2)The University of Phoenix might have pulled off the best stadium-naming deal in all of sports. How many Americans realize the “University of Phoenix Stadium” name — home of the Arizona Cardinals — carries no more significance than M&T Bank Stadium, AT&T Park or Coors Field? University of Phoenix is a private-equity owned for-profit education company. The company has no athletic teams, let alone its own 75,000-seat stadium. Thanks to Super Bowl 42 and its stadium sponsorship, the virtual educator has created the most real of impressions.

3) 2008 is looking good for the Washington Redskins. Two other times the Giants have won the Super Bowl (’86 and ’90 seasons). Two times the Redskins defeated the same AFC team a year later (Broncos and Bills). Looks like the Patriots are facing two straight Super Bowl defeats.

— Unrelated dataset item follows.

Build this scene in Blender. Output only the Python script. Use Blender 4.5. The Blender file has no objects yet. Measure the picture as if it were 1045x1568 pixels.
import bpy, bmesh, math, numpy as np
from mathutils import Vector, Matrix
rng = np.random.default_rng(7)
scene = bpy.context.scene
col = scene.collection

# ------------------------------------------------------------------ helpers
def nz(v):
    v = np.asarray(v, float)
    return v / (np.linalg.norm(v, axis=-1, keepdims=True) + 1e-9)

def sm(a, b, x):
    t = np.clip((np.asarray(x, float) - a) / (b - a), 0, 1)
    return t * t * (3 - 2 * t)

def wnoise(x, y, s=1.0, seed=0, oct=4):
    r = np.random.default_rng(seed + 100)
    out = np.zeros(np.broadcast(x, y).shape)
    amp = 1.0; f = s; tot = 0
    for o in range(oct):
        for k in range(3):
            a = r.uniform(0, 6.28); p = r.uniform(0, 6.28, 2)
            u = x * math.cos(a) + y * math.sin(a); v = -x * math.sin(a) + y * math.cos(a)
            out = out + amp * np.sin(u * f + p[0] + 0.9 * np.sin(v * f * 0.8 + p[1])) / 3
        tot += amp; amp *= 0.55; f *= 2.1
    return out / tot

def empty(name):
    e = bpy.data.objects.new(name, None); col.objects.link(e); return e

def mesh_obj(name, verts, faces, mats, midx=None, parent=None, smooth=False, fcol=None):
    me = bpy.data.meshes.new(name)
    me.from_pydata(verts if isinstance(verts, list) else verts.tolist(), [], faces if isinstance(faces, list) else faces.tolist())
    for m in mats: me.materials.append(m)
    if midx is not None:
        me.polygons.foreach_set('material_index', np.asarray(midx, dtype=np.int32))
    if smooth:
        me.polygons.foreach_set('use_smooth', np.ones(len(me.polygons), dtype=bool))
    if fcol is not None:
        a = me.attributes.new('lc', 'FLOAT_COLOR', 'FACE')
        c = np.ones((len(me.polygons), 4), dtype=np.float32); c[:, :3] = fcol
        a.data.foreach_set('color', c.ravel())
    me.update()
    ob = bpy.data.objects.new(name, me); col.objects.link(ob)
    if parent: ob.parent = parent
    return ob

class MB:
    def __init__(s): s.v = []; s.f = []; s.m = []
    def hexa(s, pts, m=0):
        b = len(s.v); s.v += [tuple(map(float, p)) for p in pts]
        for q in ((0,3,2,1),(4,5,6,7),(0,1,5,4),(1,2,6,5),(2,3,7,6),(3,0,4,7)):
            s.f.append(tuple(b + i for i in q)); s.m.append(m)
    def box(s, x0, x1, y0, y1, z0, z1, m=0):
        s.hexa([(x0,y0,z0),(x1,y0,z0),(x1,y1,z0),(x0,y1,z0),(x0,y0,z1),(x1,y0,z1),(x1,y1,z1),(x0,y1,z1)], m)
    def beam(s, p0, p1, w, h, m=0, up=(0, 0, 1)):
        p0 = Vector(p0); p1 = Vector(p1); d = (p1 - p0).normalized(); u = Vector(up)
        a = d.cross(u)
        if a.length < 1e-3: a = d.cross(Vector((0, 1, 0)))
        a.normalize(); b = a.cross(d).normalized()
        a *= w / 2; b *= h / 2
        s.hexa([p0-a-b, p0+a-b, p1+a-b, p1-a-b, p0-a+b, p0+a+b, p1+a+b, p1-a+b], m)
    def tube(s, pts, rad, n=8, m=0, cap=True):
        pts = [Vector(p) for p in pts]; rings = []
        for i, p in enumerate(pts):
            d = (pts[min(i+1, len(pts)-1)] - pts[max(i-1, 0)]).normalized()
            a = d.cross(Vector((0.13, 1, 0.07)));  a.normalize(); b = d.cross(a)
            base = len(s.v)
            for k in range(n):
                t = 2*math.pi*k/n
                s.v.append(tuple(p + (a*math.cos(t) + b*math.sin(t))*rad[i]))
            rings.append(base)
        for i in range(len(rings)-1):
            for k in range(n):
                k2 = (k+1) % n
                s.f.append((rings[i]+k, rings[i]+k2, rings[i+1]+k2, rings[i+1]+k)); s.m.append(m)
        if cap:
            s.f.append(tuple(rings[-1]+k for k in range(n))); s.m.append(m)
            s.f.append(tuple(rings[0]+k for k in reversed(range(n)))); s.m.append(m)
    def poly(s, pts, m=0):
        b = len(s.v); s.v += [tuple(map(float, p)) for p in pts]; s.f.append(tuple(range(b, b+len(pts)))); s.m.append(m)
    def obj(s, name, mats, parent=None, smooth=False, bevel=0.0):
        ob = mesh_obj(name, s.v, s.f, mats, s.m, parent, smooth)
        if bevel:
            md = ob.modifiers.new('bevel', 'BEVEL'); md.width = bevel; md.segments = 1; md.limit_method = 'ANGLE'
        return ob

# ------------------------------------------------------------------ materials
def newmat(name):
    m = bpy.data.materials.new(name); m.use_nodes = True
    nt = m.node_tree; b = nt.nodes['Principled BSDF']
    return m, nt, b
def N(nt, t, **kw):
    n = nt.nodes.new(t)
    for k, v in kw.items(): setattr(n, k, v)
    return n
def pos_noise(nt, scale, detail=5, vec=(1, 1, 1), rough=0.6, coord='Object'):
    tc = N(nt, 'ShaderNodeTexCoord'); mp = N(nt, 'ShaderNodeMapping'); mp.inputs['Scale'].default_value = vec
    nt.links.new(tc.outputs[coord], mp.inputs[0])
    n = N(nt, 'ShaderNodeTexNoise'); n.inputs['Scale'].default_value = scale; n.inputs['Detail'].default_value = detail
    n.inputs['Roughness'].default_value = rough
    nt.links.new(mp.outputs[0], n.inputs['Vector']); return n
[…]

Hail to the Redskins…

4) Bill Belichick has now solidified a reputation as a petulant child. His mumbling “concession speech” to Fox was embarrassing. Walking off the field before the game had officially ended is fine-worthy. At 18-0, the genius coach’s antics were quirky. As the Super Bowl loser, he looks immature and maniacal.

5) Please let this be the end to the media’s obsession with so-called locker-room material. Giants receiver Plaxico Burress predicted a victory last week. Apparently, it did nothing to motivate the Patriots. If some mouthy opposing player means more than completing a perfect season, than the Patriots had no right to win. Why don’t we get that?

6) Despite a Super Bowl that became an instant classic, the game’s ending was a reminder of the elegance that is baseball. With the game decided and a single tick on the clock, officials had to clear the field of coaches, players and media for Eli’s final kneel down. A walk-off, World Series-winning home run would never require such an artificial, scripted conclusion.